On the steps to her apartment, she finds Desi, waiting. “I don’t want to be married to you,” she tells hims. And then, my favorite line in all of Girls, one that perfectly captures Desi’s mood swings and hysteric condescension, he says: “I mean, Probably you’re going to get murdered. I mean that is how little of a sense of the world you have.”

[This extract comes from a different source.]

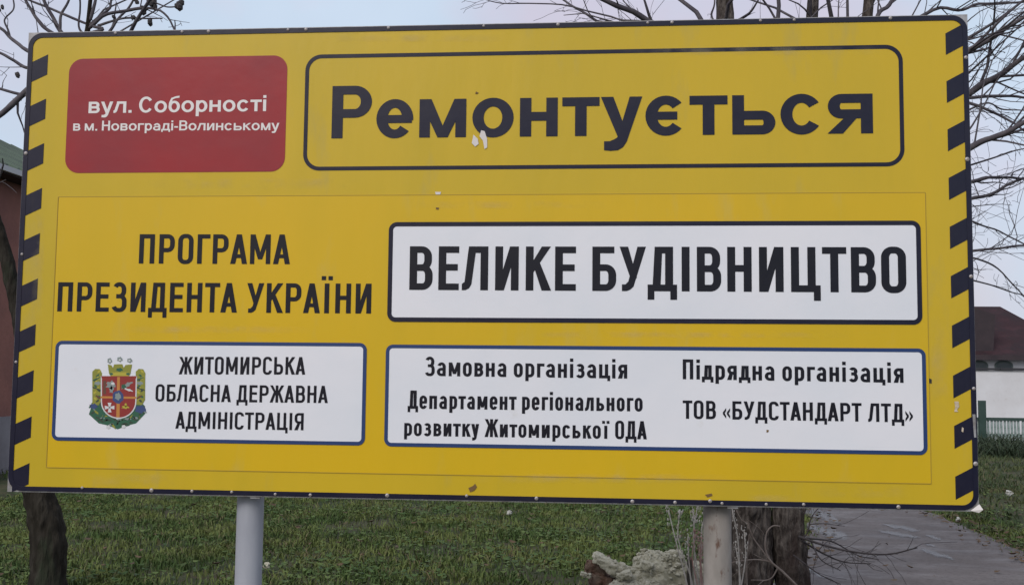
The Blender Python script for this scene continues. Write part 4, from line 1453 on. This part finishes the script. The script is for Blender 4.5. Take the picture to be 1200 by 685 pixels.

Further Viewing, or Honorable Mentions
“Meanwhile, on the other side of town,” was a familiar editing tactic of Sex and the City, one that allowed each episode to jump between its four characters as they lived their lives from tip to toe of Manhattan, very occasionally visiting an outer borough. Looking for other bottle episodes in Girls, I loathed the legacy of that trick. So many I remembered as possible bottles actually jump back-and-forth to the plot lines of other characters. “Hello Kitty” (Season 5, Episode 7), in which the characters attend a play recreating the Kitty Genovese murder, cuts to a party at Elijah’s boyfriend Dill’s house. “All I Ever Wanted” (Season 6, Episode 1) finds Hannah on assignment at a surf camp, where she learns to stop worrying and love the ocean, but then also features a subplot involving Marnie’s divorce. “Hostage Situation” (Season 6, Episode 2), in which Hannah and Marnie take a strung-out Desi to Poughkeepsie, also includes some bullshit about start-ups and blue jeans. Earlier in the show, they are self-contained, ensemble episodes. “Beach House” (Season 3, Episode 7), is topped only by “Welcome to Bushwick, aka The Crackcident” (Season 1, Episode 7), featuring all of the main characters at a warehouse party in Bushwick. The titular “crackcident,” which leads to Shoshanna running down the street pant-less, remains the funniest scene in all of Girls history — a perfect short story all on its own.